更新が遅れましたが、8/23のワークショップの様子をご報告します。
お陰様で事前に定員も埋まり、当日はとても盛況でした。
(キャンセルもありましたが、キャンセル待ちの方もおられたので、大丈夫でした。)
参加された方は女性が多かったですが、世代は子どもから親子連れ、お年寄りと様々でした。
外国の方を含め、20人余りが参加され、またこの日はツアーが2団体あったので、会場は時折人があふれてしまうくらいでした。
また、2006年から繭の家チームとしてお手伝いいただいている元こへび隊のS石さんも東京からサポートに駆けつけて下さいました。

まず、第1部は、これまで繭の家の活動に大きく貢献して頂いている、集落のMさんです。
Mさんは、映像作品にも登場されている方で、かつて自分で育てた蚕の糸から自らの花嫁衣装を織った方です。
そのMさんが、座繰り機を用いての糸引きを実演して下さいました。
10個くらいの繭から糸を引き出し、巧みに巻き取っていく様子を、参加者は興味深く見入っておられました。

お手本をMさんが行った後、参加者一人一人が座繰り機を廻しました。
とても綺麗な糸が巻上がりました。
懇切丁寧にご説明頂いたMさん、ありがとうございました。

第2部は、私が講師となって、小さな糸巻きのストラップをみんなで制作しました。
これは、以前、座繰り機を使って生糸を引いた時に、この美しい艶の糸をお土産に持って帰れないものかという発想から考えたものです。
ひとつの繭から一つの糸を引き、それを小さな糸巻きに巻き取ります。
単純な作業ですが、繭ひとつをほどき直すことで、このような糸を巻き取れるということと、一本の繭糸の細さ、そして1個の繭の大切さを感じて頂くために、このような内容としました。
具体的には、糸巻きに棒を差し込んで、コップに浮かべた茹で繭から、ひたすらクルクル糸を巻いていくという作業内容です。
ポイントは、糸口を見つける点です。糸口さえみつかれば、あとは比較的簡単です。
30分ほど巻続けていると、シルクの輝きが現れます。

これはストラップの完成品です。ビーズをつけて出来上がり。
これは見本に作ったもので、当日の参加者の様子の撮影は、私自身が忙しくてできませんでした。
でも、ほとんどの皆さんがそれなりに美しいストラップに仕上げておられたので、ほっとしました。
若干時間が短かったのが反省点でしたが・・・。

ともかく、この制作方法では効率が悪いのでグッズ化は難しいでしょうが、繭の性質を知りながらお土産にもできるので、ワークショップには適していると思いました。
既製品のミニ糸巻きの入手方法が不安定な点がネックでしたが、今日、夜間工房ワンダワダさんから、多数のミニ糸巻きを確保したという連絡がありましたので、また続けることが出来そうです。

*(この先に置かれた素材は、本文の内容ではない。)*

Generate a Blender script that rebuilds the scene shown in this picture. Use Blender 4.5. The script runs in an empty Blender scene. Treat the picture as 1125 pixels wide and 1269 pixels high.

御支援頂いている関係者の皆様、ありがとうございました。

繭の家で蚕を飼い始めました 4

2008年08月12日 カイコの飼育

8月10日、出来上がった繭の仕分け作業が蓬平の集会所で始まりました。
後ろに吊してあるのが、繭の団地である「まぶし」です。
この写真では写っていませんが、回転する枠にはめ込んで使用します。
蚕は上に登って繭を作る習性があるので、上の方に繭がたくさん出来上がると重くなって回転して、繭が均等にまぶしに広がります。
この日は、これまで世話をして下さった集落の方と農舞台スタッフ、こへび隊の方が作業にあたって下さいました。
みなさん、どうもありがとうございました。
集落の方によれば、今年の繭はやや小粒なものの、良質だということです。

今後は乾燥作業に入ります。
5000個の繭のうち、千個は現在、我が家に届けられ、乾燥させているところです。
たくさんの命がこの作業で奪われるので、とても複雑な気持ちです。
でも日本の山村では、昔から(というか、つい最近まで)この営みで暮らしを支えてきました。
養蚕も、野菜づくりも、畜産も林業もすべて、育てた命をいただくという営みです。
今回はアートのために蚕を育てていますが、いのちのこと、人が生きていくということ、我々の祖父母がどのような思いで繭(絹)という宝物を慈しんできたことなどについて思いを馳せる場になればと思っています。
出来上がった繭も大事に活用したいと思います。

乾燥作業が終わると、繭の家に純白の繭がお目見えします。